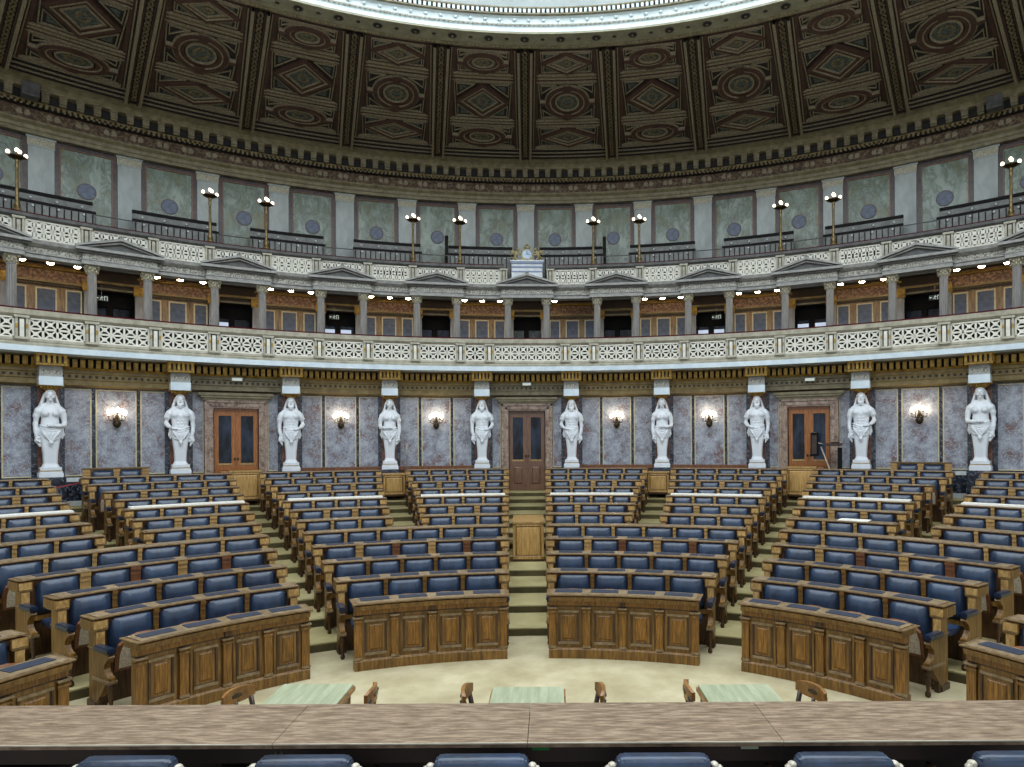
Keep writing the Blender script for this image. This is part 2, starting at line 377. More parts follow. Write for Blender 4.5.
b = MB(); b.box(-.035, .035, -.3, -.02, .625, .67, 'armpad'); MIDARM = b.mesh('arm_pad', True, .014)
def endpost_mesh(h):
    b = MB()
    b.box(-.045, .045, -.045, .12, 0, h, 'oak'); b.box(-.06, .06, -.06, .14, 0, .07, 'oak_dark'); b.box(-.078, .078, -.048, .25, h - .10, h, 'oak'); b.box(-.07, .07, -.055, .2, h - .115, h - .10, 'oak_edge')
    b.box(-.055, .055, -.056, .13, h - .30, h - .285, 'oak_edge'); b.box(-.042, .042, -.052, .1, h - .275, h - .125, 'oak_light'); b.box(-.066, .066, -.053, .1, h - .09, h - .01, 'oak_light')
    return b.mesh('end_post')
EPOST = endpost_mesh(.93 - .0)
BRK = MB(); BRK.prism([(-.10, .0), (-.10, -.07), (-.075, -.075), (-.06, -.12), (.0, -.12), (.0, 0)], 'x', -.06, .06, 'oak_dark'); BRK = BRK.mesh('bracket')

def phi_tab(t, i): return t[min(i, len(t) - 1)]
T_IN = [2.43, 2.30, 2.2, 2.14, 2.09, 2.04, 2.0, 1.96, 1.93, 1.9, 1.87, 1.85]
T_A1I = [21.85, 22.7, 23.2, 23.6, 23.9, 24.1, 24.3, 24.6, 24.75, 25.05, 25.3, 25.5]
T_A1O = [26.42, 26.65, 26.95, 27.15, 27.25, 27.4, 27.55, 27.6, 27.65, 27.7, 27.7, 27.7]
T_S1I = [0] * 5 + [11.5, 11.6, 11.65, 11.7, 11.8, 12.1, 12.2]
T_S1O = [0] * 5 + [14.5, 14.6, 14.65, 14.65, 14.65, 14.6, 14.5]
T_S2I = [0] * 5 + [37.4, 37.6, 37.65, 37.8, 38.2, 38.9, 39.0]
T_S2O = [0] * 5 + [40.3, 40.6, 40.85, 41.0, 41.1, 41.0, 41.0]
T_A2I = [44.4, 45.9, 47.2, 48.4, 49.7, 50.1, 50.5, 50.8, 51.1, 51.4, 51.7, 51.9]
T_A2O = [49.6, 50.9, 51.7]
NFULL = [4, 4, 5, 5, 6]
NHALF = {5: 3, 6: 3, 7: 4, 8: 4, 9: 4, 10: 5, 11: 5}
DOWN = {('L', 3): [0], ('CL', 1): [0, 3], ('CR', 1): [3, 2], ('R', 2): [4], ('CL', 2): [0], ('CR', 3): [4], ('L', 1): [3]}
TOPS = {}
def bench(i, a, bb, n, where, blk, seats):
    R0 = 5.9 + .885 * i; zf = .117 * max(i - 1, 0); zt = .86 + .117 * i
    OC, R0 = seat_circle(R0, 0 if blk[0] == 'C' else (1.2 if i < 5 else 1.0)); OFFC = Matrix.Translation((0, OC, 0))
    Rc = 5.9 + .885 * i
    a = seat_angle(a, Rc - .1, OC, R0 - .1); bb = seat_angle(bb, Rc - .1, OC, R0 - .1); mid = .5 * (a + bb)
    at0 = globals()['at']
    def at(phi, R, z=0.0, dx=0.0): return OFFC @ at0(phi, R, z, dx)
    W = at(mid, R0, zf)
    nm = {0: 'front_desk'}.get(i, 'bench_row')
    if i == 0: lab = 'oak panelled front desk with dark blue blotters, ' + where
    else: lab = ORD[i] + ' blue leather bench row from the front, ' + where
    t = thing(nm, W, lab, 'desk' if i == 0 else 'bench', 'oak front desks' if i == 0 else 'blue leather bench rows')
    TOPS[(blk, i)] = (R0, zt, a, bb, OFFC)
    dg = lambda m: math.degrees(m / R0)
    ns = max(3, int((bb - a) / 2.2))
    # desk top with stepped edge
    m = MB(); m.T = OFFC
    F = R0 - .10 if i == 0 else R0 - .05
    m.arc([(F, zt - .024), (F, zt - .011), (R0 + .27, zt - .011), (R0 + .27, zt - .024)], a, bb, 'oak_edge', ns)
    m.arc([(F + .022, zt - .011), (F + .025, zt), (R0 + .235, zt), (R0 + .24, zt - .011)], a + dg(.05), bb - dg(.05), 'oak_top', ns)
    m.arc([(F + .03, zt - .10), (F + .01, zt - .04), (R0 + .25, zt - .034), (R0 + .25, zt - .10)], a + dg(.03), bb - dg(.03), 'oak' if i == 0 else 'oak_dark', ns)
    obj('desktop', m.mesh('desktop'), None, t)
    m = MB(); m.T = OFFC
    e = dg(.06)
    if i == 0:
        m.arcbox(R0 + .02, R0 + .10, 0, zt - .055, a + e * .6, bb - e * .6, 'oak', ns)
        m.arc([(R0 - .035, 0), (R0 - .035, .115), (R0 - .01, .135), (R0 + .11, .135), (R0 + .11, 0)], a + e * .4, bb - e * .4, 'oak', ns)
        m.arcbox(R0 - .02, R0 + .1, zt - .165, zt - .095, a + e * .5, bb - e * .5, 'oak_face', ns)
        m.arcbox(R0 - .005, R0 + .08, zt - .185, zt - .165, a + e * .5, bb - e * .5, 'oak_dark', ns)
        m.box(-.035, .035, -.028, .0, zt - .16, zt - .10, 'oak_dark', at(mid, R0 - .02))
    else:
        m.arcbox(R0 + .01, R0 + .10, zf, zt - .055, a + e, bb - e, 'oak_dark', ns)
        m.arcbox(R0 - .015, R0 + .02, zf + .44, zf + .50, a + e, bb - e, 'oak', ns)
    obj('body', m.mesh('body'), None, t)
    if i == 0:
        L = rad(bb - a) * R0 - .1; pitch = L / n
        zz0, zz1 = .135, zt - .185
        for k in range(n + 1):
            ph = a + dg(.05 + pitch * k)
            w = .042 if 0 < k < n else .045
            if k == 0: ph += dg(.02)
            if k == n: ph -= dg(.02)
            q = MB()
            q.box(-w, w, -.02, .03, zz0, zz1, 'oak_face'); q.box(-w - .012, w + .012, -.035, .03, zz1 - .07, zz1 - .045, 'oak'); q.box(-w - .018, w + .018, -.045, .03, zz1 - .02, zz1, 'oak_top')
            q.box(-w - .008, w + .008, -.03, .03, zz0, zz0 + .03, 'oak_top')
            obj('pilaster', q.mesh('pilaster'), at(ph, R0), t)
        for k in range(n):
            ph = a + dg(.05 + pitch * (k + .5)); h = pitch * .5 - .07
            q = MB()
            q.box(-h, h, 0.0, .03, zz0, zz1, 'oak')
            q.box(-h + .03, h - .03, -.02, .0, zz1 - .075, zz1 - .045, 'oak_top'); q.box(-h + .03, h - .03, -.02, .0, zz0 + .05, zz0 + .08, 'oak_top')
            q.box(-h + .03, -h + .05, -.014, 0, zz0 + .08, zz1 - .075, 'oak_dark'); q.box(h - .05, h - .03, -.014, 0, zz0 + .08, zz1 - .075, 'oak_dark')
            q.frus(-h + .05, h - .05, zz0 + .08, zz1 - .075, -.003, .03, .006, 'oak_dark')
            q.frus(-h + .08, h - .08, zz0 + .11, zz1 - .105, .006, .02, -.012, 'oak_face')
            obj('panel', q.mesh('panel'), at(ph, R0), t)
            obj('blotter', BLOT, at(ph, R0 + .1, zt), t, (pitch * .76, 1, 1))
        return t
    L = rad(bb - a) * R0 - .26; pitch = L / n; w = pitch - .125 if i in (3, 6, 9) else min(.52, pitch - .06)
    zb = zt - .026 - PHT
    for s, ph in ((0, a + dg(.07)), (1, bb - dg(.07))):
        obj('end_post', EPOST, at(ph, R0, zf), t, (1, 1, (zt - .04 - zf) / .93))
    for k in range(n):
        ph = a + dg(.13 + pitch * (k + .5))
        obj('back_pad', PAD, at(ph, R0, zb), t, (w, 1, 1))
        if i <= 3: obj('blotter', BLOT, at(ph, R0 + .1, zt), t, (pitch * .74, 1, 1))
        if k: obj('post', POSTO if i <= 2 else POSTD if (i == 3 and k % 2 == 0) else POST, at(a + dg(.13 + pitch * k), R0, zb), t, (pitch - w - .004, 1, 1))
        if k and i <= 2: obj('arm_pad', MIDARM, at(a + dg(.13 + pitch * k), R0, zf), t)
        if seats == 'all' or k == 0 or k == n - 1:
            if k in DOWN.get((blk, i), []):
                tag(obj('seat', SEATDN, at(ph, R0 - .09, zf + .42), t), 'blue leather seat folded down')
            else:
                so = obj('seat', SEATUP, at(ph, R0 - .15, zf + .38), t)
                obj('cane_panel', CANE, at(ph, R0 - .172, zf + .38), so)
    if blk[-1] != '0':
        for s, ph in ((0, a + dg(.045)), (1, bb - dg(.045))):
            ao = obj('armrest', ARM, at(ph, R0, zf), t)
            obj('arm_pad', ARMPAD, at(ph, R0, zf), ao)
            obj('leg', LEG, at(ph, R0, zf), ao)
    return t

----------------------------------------

• **Required task**
Each line from the top of the material through the line containing "BRK = MB();" should be reproduced exactly; please drop any images.

• **Response to the task**
Keep writing the Blender script for this image. This is part 2, starting at line 377. More parts follow. Write for Blender 4.5.
b = MB(); b.box(-.035, .035, -.3, -.02, .625, .67, 'armpad'); MIDARM = b.mesh('arm_pad', True, .014)
def endpost_mesh(h):
    b = MB()
    b.box(-.045, .045, -.045, .12, 0, h, 'oak'); b.box(-.06, .06, -.06, .14, 0, .07, 'oak_dark'); b.box(-.078, .078, -.048, .25, h - .10, h, 'oak'); b.box(-.07, .07, -.055, .2, h - .115, h - .10, 'oak_edge')
    b.box(-.055, .055, -.056, .13, h - .30, h - .285, 'oak_edge'); b.box(-.042, .042, -.052, .1, h - .275, h - .125, 'oak_light'); b.box(-.066, .066, -.053, .1, h - .09, h - .01, 'oak_light')
    return b.mesh('end_post')
EPOST = endpost_mesh(.93 - .0)
BRK = MB(); BRK.prism([(-.10, .0), (-.10, -.07), (-.075, -.075), (-.06, -.12), (.0, -.12), (.0, 0)], 'x', -.06, .06, 'oak_dark'); BRK = BRK.mesh('bracket')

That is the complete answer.